- Avoid linear, sentence syntax. Shift frame of reference whenever possible. Try to create the illusion of seeing things from many angles at once, in a compressed time and space.
- Alliterate as a response to the absence of run-ons, then use run-ons.
- Work images into the poem as though they were part of an apparently flat statement. Make the image work as a surprise:
the way time sits in your mouth
like cold sunshine and doors
wink open around you.
- Use concealed rhymes, rhyming end words in the middle of the next line, asynchronous rhymes. Use the anticipated and unexpected rhyme. Make it accountable to the ear, not the rhyme.
- Maintain an honest narrative thread that is resolved somewhere in the poem. There should always be something at stake in the poem that is resolved by the end. There should occur a feeling of something completed by the end of the poem, of closure.

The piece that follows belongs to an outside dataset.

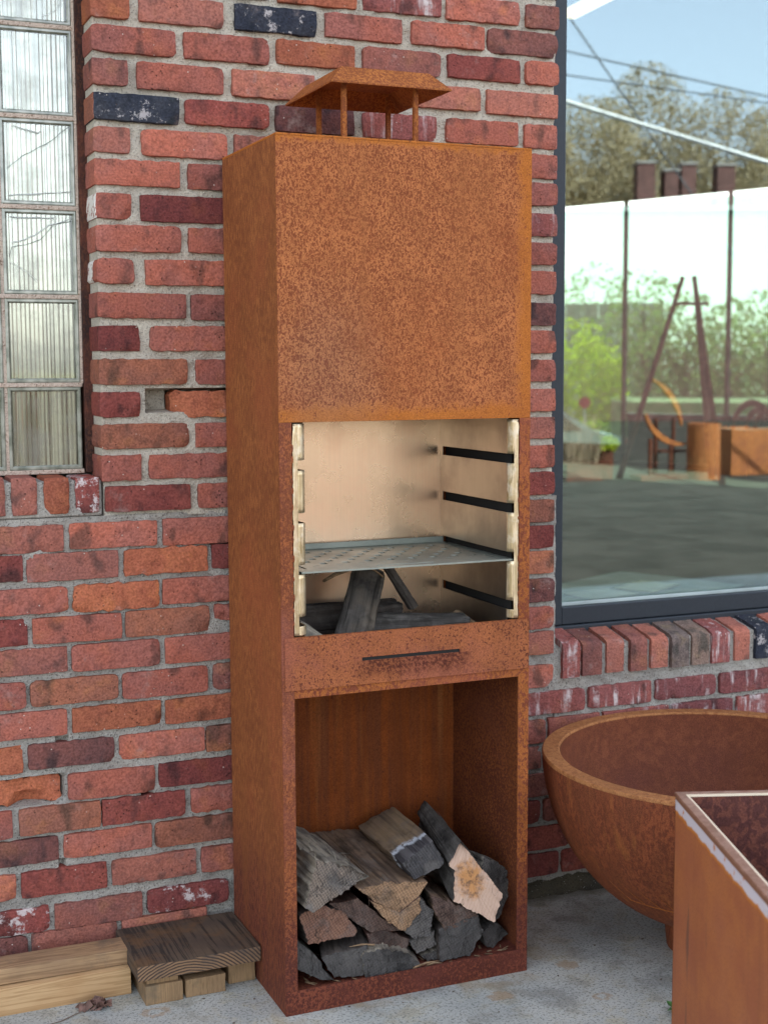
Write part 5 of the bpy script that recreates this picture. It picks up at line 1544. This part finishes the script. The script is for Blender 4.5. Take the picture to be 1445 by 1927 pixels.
# wood in the firebox: beams described by two end points and a section
def stick(p0, p1, w, h, side, end, seed, label, rough=1.0, roll=0.0, group='burnt wood left in the firebox', name='charred_log', taper=0.9):
    rnd = random.Random(seed)
    p0, p1 = Vector(p0), Vector(p1)
    ax = p1 - p0
    L = ax.length
    N, M = 64, 24
    so = rnd.uniform(0, 90)
    V = []; F = []; mi = []
    for k in range(M + 1):
        t = k / M
        s = 1 + (taper - 1) * t
        if k in (0, M): s *= 0.94
        for i in range(N):
            a = 2 * math.pi * i / N
            ca, sa = math.cos(a), math.sin(a)
            e = 0.62
            x = math.copysign(abs(ca) ** e, ca) * w / 2
            z = math.copysign(abs(sa) ** e, sa) * h / 2
            q = s * (1 + rough * (0.16 * nz(ca * 1.6 + so, sa * 1.6, t * 1.2) + 0.09 * nz(ca * 6, sa * 6 + so, t * 2.5) + 0.08 * nz(ca * 13, sa * 13 + so, t * 3) + 0.05 * nz(ca * 26, sa * 26 + so, t * 5)))
            V.append((x * q, L * t + (0.004 * nz(ca * 3 + so, sa * 3, k) if k in (0, M) else 0), z * q))
    for k in range(M):
        for i in range(N):
            a, b = k * N + i, k * N + (i + 1) % N
            F.append((a, a + N, b + N, b)); mi.append(0)
    F.append(tuple(range(N))); mi.append(1)
    F.append(tuple(range(M * N + N - 1, M * N - 1, -1))); mi.append(1)
    o = mesh_obj(name, V, F, None, None, p0, smooth=True, mats=[W_side[side], W_end[end]], midx=mi, sharp=50)
    q = ax.to_track_quat('Y', 'Z').to_matrix().to_4x4() @ Matrix.Rotation(roll, 4, 'Y')
    o.rotation_euler = q.to_euler()
    return tag(o, label, 'firewood', group)
stick((0.176, -0.285, 0.710), (0.262, -0.185, 0.862), 0.080, 0.052, 'charlt', 'brown', 1, 'weathered charred log leaning upright towards the steel plate', 0.8, 0.3)
stick((0.375, -0.165, 0.775), (0.298, -0.165, 0.893), 0.026, 0.02, 'dark', 'brown', 2, 'thin dark stick leaning back from the upright log')
stick((0.225, -0.225, 0.744), (0.462, -0.250, 0.735), 0.060, 0.072, 'char', 'char', 3, 'blackened log lying across the right of the firebox floor', 1.0)
stick((0.075, -0.130, 0.752), (0.36, -0.115, 0.752), 0.055, 0.075, 'dark', 'char', 4, 'dark burnt log across the back of the firebox', 1.2)
stick((0.048, -0.320, 0.782), (0.135, -0.310, 0.722), 0.018, 0.034, 'silver', 'grey', 5, 'silvery stick sticking out at the firebox left slot', 1.0)
stick((0.10, -0.22, 0.722), (0.22, -0.27, 0.722), 0.030, 0.03, 'char', 'char', 6, 'short charred stick on the firebox floor at left', 1.0)
stick((0.46, -0.20, 0.760), (0.535 - 0.045, -0.31, 0.722), 0.022, 0.02, 'tan', 'tan', 7, 'short pale brown stick end beside the right firebox wall', 1.0)
# curled strip of bark on top of the upright log
bm = bmesh.new()
P = [(0.150, 0.853), (0.175, 0.866), (0.205, 0.876), (0.238, 0.880), (0.262, 0.873), (0.278, 0.858)]
rows = []
for i, (x, z) in enumerate(P):
    w = [0.004, 0.010, 0.014, 0.016, 0.020, 0.026][i]
    rows.append([bm.verts.new((x, -0.205 - w + q * w, z + 0.003 * (1 - (q - 1) ** 2) + 0.002 * nz(x * 90, q))) for q in range(3)])
for a, b in zip(rows, rows[1:]):
    for q in range(2): bm.faces.new((a[q], a[q + 1], b[q + 1], b[q]))
bk = bm_obj('bark_strip', bm, W_side['tan'], smooth=True)
md = bk.modifiers.new('thick', 'SOLIDIFY'); md.thickness = 0.003
tag(bk, 'curled strip of pale bark draped over the upright charred log', 'bark')

bm = bmesh.new()
rnd = random.Random(91)
for q in range(150):
    x, y = rnd.uniform(0.03, 0.52), rnd.uniform(-0.366, -0.20)
    l, w = rnd.uniform(0.003, 0.014), rnd.uniform(0.0012, 0.0035)
    a = rnd.uniform(0, 6.28)
    m = Matrix.Translation((x, y, 0.0432)) @ Matrix.Rotation(a, 4, 'Z') @ Matrix.Rotation(rnd.uniform(-0.3, 0.3), 4, 'Y')
    vs = [bm.verts.new(m @ Vector(p)) for p in ((-l, -w, 0), (l, -w * 0.4, 0.0006), (l * 0.8, w, 0.0006), (-l * 0.9, w * 0.8, 0), (0, 0, 0.002))]
    for i in range(4): bm.faces.new((vs[i], vs[(i + 1) % 4], vs[4]))
tag(bm_obj('wood_chips', bm, W_side['tan']), kind='stuff')
for (a, b, r0, lab) in (((0.285, -0.362, 0.0475), (0.345, -0.355, 0.050), 0.0022, 'pale wood splinter on the store floor beside the flat frosted log'), ((0.318, -0.358, 0.0465), (0.352, -0.362, 0.0465), 0.0016, 'short pale splinter at the front of the store floor'), ((0.205, -0.345, 0.105), (0.150, -0.34, 0.108), 0.0018, 'thin white splinter above the second log from left')):
    bm = bmesh.new(); add_tube(bm, [a, Vector(a).lerp(Vector(b), 0.5) + Vector((0, 0, 0.003)), b], [r0, r0 * 1.2, r0 * 0.3], 5)
    tag(bm_obj('splinter', bm, W_side['tan'], smooth=True), lab, 'splinter')

# ------------------------------------------------------------------ timber on the pavement, left
def mat_lumber(name, a, b, dark, grain=38, axis=0, ringy=0.0, contrast=0.6, stain=None):
    n = NT(name)
    sc = [1, 1, 1]; sc[axis] = 0.045
    v = n.shift(n.co(tuple(sc)))
    g = n.noise(v, grain, 4, 0.6, 0.8)
    f = n.noise(v, grain * 5, 3, 0.6)
    k = n.noise(n.shift(n.co()), 7, 4, 0.6)
    c = n.mix(n.ramp(k, 0.35, 0.65), a, b)
    wv = n.math('SINE', n.math('MULTIPLY', g, 46))
    c = n.mix(n.math('MULTIPLY', n.ramp(wv, 0.1, 0.95), contrast), c, dark)
    c = n.mix(n.math('MULTIPLY', n.ramp(f, 0.52, 0.7), 0.4), c, dark)
    if stain:
        c = n.mix(n.math('MULTIPLY', n.ramp(n.noise(n.shift(n.co(), 9), 11, 5, 0.7), 0.48, 0.68), 0.65), c, stain)
    return n.done(c, 0.78, normal=n.bump(n.math('ADD', g, n.math('MULTIPLY', f, 0.5)), 0.5, 0.002), spec=0.25)
M_lum = mat_lumber('pine_lumber', (0.54, 0.35, 0.18), (0.48, 0.29, 0.14), (0.27, 0.14, 0.055), 30, 0, contrast=0.4)
M_lum2 = mat_lumber('aged_pine_lumber', (0.42, 0.265, 0.14), (0.31, 0.195, 0.11), (0.15, 0.085, 0.042), 30, 0, contrast=0.45, stain=(0.13, 0.10, 0.075))
M_plank = mat_lumber('weathered_dark_plank', (0.125, 0.088, 0.058), (0.080, 0.060, 0.046), (0.022, 0.019, 0.017), 26, 1, contrast=0.75, stain=(0.16, 0.085, 0.038))
def mat_endgrain():
    n = NT('arched_end_grain')
    x, y, z = n.xyz()
    k = n.noise(n.co(), 30, 3, 0.6)
    zz = n.math('SUBTRACT', z, -0.075)
    d = n.math('SQRT', n.math('ADD', n.math('MULTIPLY', n.math('SUBTRACT', x, -0.03), n.math('MULTIPLY', n.math('SUBTRACT', x, -0.03), 0.7)), n.math('MULTIPLY', zz, zz)))
    w = n.math('SINE', n.math('ADD', n.math('MULTIPLY', d, 1050), n.math('MULTIPLY', k, 7)))
    c = n.mix(n.ramp(w, -0.2, 0.8), (0.25, 0.15, 0.085), (0.055, 0.04, 0.033))
    c = n.mix(n.ramp(n.noise(n.co(), 14, 4), 0.45, 0.7, 0, 0.6), c, (0.06, 0.052, 0.05))
    return n.done(c, 0.85, normal=n.bump(w, 0.25, 0.0015), spec=0.2)
M_endg = mat_endgrain()
M_block = mat_lumber('offcut_block', (0.34, 0.215, 0.110), (0.26, 0.165, 0.088), (0.11, 0.068, 0.036), 60, 2, contrast=0.3, stain=(0.12, 0.10, 0.07))

def timber(name, lo, hi, mat, label, cat, bev=0.003, seed=1, amp=0.0012, cuts=5, rz=0.0, group=None, endmat=None):
    c = [(lo[i] + hi[i]) / 2 for i in range(3)]
    c[2] = lo[2]
    bm = bmesh.new()
    add_box(bm, [lo[i] - c[i] for i in range(3)], [hi[i] - c[i] for i in range(3)], bev, 2)
    bmesh.ops.subdivide_edges(bm, edges=[e for e in bm.edges if e.calc_length() > 0.02], cuts=cuts, use_grid_fill=True)
    for v in bm.verts:
        p = v.co
        v.co += Vector((nz(p.y * 30 + seed, p.z * 30, p.x * 4), nz(p.x * 7 + seed, p.z * 30, 3), nz(p.x * 7, p.y * 22 + seed, 7))) * amp
    o = bm_obj(name, bm, [mat, endmat or mat], None, c, smooth=True, sharp=35)
    if endmat:
        for f in o.data.polygons:
            if f.normal.y < -0.75: f.material_index = 1
    o.rotation_euler = (0, 0, rz)
    return tag(o, label, cat, group)
timber('timber_beam', (-1.75, -0.1445, 0.0), (-0.2615, -0.052, 0.0575), M_lum, 'pale yellow timber beam on the concrete along the wall, lower of two', 'timber', seed=2)
timber('timber_beam', (-1.70, -0.1295, 0.0590), (-0.2640, -0.060, 0.0915), M_lum2, 'browner timber beam lying on top of the pale beam', 'timber', seed=5)
timber('wood_block', (-0.2475, -0.214, 0.0), (-0.1695, -0.030, 0.0415), M_block, 'short square offcut under the left front of the dark plank', 'timber', seed=8, group='offcut blocks under the dark plank')
timber('wood_block', (-0.1625, -0.211, 0.0), (-0.0775, -0.060, 0.0385), M_block, 'rough greenish offcut under the middle of the dark plank', 'timber', seed=11, amp=0.003, group='offcut blocks under the dark plank')
timber('wood_block', (-0.0635, -0.185, 0.0), (-0.0045, -0.040, 0.0455), M_block, 'dark offcut under the right side of plank beside stove', 'timber', seed=14, amp=0.002, group='offcut blocks under the dark plank')
timber('wood_slip', (-0.243, -0.207, 0.0420), (-0.178, -0.05, 0.0555), M_block, 'thin wooden slip between the left offcut and the plank', 'timber', seed=17, bev=0.001, cuts=2)
timber('dark_plank', (-0.2555, -0.2215, 0.0565), (0.0075, -0.012, 0.0890), M_plank, 'thick dark weathered plank on offcuts between wall and stove', 'plank', bev=0.004, seed=21, amp=0.0015, cuts=8, endmat=M_endg)
bpy.data.objects['dark_plank'].location.x -= 0.0095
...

- Never worry about what’s being said until after it’s been said. As Richard Hugo once said, “Those who worry about morality probably ought to.”
The Artist
Everyone is an artist, he said,
inside. Inside there is someone
very, very old, someone only
an ancestor would recognize,
someone sheltered in a doorway
singing songs in a dew dropping cold,
singing songs we always seem to know
as if we’d heard the words long, long ago.
tom Webster says
Charles, finally I get to see you blog, really nicely done. I love the Artist Poem, beautiful. Those tips on writing poetry are wonderfully detailed and helpful as well as daunting for those of us without that certain skill.